THE APPROVAL yesterday by the House of Representatives of an energy bill lacking any strong measures for fossil-fuel conservation aptly symbolizes the failure of the United States on this Earth Day to take seriously the threats to the planet's resources and climate. At a time when the international community badly needs leadership in providing both economic growth and sustainability, President Bush is on the sidelines while Britain's Tony Blair has stepped forward. The leader of the world's largest economy, not its fourth-largest, should be in the forefront.

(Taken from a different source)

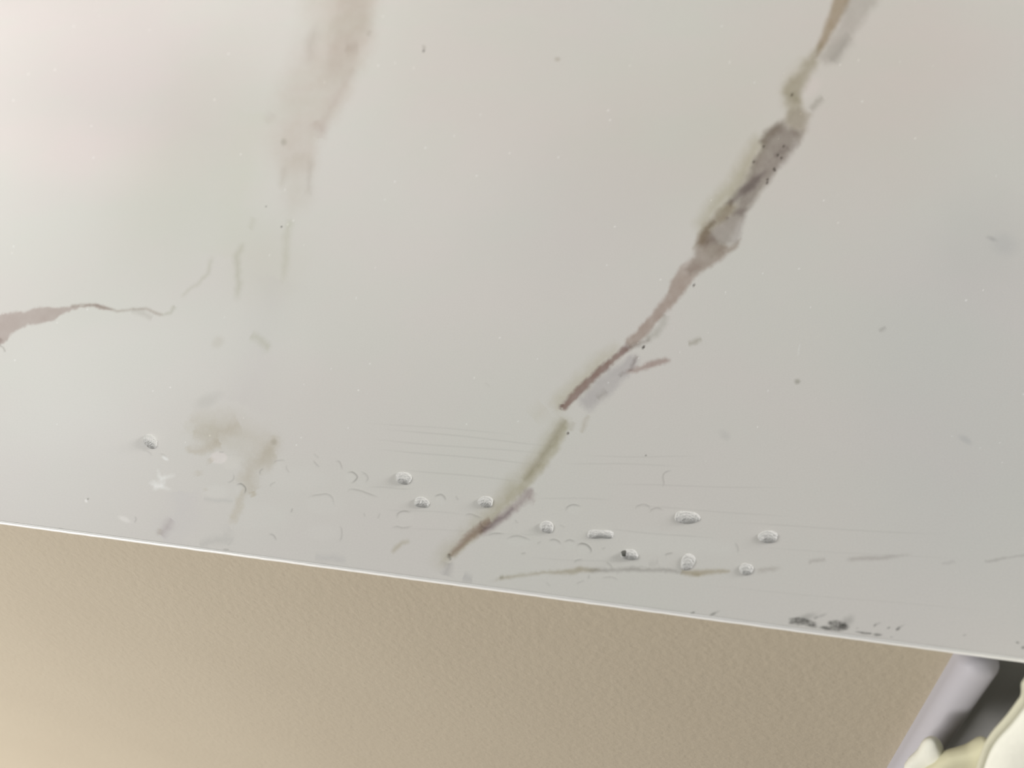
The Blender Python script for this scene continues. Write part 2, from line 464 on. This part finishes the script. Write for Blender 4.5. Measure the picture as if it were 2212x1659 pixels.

The past year's sharp increase in the price of petroleum, which has been a factor in the recent sluggishness of the US economy, should have set off alarm bells in Washington as all the warnings by scientists about climate change have failed to do. The world is burning up its limited supply of fossil fuels at a rate that is putting pressure on energy supplies and adding to the greenhouse gases that cause global warming. But in debating the energy bill yesterday the House rejected by a 254-177 vote a proposal to increase the fuel efficiency of automobiles.

Even some environmentalists criticize as quixotic attempts like this to use regulatory power to mandate oil conservation, preferring instead to see Washington generously subsidize new car models that use engineering improvements and hybrid gas-electric motors to reduce fuel consumption. But the House energy bill is weak on carrots as well as sticks. If the Senate cannot produce a bill with more conservation and fewer giveaways to oil and gas companies than the House, the nation is better off with no bill at all.

In the past, sharp accelerations in oil prices have usually been the result of supply disruptions tied to specific political events, like the 1973 Mideast war or the fall of the shah of Iran in 1979. This time the major factor appears to be the unexpectedly rapid economic growth of China and India. Both economies are likely to continue to grow, bringing closer the day when international oil will be so tapped out that production actually starts to decline. When that happens, the increases in oil and gasoline prices will dwarf the spikes that consumers have suffered recently.

Both China and India, like the United States, plan to meet much of their future demand for electricity with generating plants that will burn coal, the fuel that emits the most carbon dioxide. These added emissions will greatly exceed the reduced greenhouse gas levels that all the Kyoto-signing countries hope to achieve. On this 35th anniversary of Earth Day, the world is at a pivotal point in its use of its resources, but the single biggest consumer of those resources, the United States, still scorns conservation.